Movie Article

Best & Worst Movies

1990's best (and worst) movies -- ''Ghost'' and ''Reversal of Fortun,'' topped our list while ''Wild Orchid'' and ''Joe Versus the Volcano'' faltered

THE BEST

1. Reversal of Fortune
Without a doubt, the crowning achievement of this movie is Jeremy Irons' masterfully droll performance as Claus von Bülow, the ghoulish aristocrat who may or may not have attempted to murder his rich, depressed, socialite wife (Glenn Close). Irons does something far more perverse than getting you to ''care'' about Claus — he gets you to like him. Yet what finally makes Barbet Schroeder's reenactment of the Von Bülow affair a truly great movie is the spine-tingling ambiguity with which it views Claus' conduct. Ushering us behind the mausoleum-like walls of the Von Bülows' Newport estate, the film offers many contrasting versions of the events, holding contradictory bits of evidence up to the light with a Rashomon-like dexterity. By the end, it almost doesn't matter whether Von Bülow actually tried to kill his wife or simply stood by and watched her sink into suicidal despair. The real question is whether there's any difference.

2. Men Don't Leave
Though it never got the audience it deserved, this wonderfully funny and touching domestic weeper is an exhilarating contradiction: a happy movie about depression. It's the story of a newly widowed mother (Jessica Lange) and her two sons and how they struggle to remain a unit without Dad, their cornerstone. That may sound like the plot of a dozen made-for-TV movies, but Men Don't Leave has something that is fast disappearing from American films: a genuine emotional texture. Director Paul Brickman — this is his first film since 1983's Risky Business — empathizes with everyone on screen, keeping the point of view shifting and elusive. Though rooted in the pain of sudden loss, Men Don't Leave is really about the pleasure and the sadness of growing up.

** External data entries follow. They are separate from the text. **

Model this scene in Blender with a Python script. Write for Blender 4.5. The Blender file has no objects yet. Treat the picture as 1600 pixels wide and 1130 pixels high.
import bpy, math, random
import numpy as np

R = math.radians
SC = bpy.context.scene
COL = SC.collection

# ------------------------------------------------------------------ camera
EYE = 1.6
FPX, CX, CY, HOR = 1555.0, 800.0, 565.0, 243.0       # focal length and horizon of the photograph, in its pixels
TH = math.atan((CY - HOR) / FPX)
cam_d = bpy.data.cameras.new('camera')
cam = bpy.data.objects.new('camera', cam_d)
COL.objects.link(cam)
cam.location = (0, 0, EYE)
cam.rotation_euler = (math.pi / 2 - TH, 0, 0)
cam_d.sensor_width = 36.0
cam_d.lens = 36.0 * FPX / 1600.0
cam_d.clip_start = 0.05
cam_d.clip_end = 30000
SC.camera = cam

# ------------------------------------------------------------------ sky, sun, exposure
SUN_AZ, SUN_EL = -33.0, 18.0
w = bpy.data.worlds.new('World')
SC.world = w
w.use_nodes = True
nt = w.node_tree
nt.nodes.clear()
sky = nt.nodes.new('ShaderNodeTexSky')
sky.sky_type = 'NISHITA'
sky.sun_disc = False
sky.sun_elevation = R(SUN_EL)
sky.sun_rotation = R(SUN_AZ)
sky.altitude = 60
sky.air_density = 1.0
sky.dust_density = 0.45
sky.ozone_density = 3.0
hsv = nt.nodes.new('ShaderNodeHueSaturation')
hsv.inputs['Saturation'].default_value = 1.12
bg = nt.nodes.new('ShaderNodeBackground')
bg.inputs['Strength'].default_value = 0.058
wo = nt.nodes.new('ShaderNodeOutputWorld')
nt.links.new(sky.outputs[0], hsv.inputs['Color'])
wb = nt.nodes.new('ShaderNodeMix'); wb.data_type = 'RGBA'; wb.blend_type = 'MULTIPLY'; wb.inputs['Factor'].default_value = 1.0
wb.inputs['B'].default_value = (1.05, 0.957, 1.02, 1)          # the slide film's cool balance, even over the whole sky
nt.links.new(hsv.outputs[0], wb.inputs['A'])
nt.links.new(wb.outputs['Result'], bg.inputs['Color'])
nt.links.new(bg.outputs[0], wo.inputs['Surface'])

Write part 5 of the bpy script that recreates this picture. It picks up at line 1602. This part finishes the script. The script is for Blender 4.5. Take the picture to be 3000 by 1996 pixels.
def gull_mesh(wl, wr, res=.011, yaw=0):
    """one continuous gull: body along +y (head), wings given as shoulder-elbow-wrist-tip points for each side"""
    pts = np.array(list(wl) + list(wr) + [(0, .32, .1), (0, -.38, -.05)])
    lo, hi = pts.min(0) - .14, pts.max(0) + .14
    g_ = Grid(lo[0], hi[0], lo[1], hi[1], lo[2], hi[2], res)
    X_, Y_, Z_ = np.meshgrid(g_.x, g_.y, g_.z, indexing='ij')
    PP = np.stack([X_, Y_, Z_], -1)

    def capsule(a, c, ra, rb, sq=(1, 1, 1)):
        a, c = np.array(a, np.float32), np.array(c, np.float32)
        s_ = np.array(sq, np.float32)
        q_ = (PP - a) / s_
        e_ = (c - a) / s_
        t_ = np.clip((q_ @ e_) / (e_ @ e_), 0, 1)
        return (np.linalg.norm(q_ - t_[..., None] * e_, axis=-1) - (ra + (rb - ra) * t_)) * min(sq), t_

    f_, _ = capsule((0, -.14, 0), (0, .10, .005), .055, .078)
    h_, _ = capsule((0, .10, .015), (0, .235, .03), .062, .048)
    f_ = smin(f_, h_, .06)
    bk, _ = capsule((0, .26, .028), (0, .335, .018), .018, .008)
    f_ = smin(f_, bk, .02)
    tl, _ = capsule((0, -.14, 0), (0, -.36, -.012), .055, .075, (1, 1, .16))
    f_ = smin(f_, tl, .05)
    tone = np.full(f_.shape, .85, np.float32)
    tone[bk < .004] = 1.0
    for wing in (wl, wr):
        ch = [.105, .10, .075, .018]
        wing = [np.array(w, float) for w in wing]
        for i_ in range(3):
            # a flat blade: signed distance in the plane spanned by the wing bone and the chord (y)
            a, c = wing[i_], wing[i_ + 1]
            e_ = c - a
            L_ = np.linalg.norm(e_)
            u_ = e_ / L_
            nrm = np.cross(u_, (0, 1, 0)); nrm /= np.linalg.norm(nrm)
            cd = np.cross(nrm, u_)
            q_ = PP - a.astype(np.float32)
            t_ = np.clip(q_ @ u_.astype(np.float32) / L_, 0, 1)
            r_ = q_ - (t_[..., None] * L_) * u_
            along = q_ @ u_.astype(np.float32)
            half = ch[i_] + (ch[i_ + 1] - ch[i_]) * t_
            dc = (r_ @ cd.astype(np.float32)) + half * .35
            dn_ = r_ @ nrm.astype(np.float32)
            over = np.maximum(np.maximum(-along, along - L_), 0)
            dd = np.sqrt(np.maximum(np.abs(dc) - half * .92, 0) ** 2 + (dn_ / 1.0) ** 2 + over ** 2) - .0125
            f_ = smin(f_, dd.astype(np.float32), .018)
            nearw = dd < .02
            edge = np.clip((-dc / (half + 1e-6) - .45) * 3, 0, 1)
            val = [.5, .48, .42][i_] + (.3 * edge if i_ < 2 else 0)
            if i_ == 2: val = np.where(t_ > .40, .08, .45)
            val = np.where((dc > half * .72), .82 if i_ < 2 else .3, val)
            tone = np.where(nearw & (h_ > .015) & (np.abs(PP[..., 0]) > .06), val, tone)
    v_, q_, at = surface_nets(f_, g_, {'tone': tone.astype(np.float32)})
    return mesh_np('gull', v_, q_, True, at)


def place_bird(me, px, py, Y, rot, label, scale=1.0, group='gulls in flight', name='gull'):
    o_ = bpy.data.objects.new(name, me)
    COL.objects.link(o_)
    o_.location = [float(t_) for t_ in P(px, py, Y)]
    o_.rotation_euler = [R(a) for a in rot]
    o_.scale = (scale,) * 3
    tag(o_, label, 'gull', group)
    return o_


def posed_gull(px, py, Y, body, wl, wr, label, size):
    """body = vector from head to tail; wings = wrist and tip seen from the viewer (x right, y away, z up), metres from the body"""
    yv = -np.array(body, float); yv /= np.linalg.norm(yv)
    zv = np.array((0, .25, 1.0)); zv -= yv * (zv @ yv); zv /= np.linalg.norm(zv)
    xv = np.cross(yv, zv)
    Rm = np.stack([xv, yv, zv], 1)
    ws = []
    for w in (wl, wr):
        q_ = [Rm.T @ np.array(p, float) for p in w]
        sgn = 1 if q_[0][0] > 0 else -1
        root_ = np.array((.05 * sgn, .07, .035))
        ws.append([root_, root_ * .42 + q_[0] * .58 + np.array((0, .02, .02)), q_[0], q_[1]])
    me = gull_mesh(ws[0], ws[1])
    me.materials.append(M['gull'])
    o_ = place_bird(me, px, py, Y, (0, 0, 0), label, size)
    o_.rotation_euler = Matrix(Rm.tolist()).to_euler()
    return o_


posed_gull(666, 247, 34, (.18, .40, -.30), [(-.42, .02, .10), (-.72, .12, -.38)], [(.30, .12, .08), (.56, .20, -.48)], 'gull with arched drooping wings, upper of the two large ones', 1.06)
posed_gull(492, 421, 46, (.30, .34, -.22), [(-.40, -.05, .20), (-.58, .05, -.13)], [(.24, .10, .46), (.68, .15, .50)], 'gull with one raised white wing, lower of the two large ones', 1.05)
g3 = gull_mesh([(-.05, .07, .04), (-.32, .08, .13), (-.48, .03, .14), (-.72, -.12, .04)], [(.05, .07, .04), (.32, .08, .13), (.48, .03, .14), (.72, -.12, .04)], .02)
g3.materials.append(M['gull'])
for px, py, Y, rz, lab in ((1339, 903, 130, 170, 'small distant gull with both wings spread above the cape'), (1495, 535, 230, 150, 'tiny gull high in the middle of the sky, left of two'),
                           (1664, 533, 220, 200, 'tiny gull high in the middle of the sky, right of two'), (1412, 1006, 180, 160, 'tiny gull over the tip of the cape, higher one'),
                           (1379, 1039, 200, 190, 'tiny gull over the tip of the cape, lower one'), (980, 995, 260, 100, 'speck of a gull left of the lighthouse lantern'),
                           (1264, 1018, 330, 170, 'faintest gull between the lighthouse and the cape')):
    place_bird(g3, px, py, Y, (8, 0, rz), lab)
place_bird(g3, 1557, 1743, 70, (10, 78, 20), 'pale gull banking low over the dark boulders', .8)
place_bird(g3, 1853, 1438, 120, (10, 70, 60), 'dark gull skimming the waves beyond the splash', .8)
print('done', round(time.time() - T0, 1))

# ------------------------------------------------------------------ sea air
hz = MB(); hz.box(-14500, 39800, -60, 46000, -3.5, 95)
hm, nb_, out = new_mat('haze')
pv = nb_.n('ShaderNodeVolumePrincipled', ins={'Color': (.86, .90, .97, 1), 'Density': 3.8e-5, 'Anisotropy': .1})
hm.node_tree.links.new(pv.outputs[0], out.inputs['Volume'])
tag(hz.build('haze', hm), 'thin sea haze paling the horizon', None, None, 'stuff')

It's the rare case of a sentimental movie that earns every one of its tears — and believe me, you shed them.

3. A Shock to the System
A black comedy played very, very close to the bone. When Michael Caine, as a New York advertising executive up for promotion, is passed over to make room for a tight-lipped specimen of yuppus scumus (Peter Riegert), his revenge is so extreme — he becomes a happily self-justified killer — and, at the same time, so believable that identifying with him becomes a delirious and dizzying experience. The fun of the movie is that we're watching a ruthless killer portrayed by one of the most wittily humane actors alive. Caine's performance is a wonder; it's as if he were playing Jekyll and Hyde at the same time. You keep rooting for him even as you're appalled by his behavior, and the movie pulls you into deeper and deeper levels of amoral glee.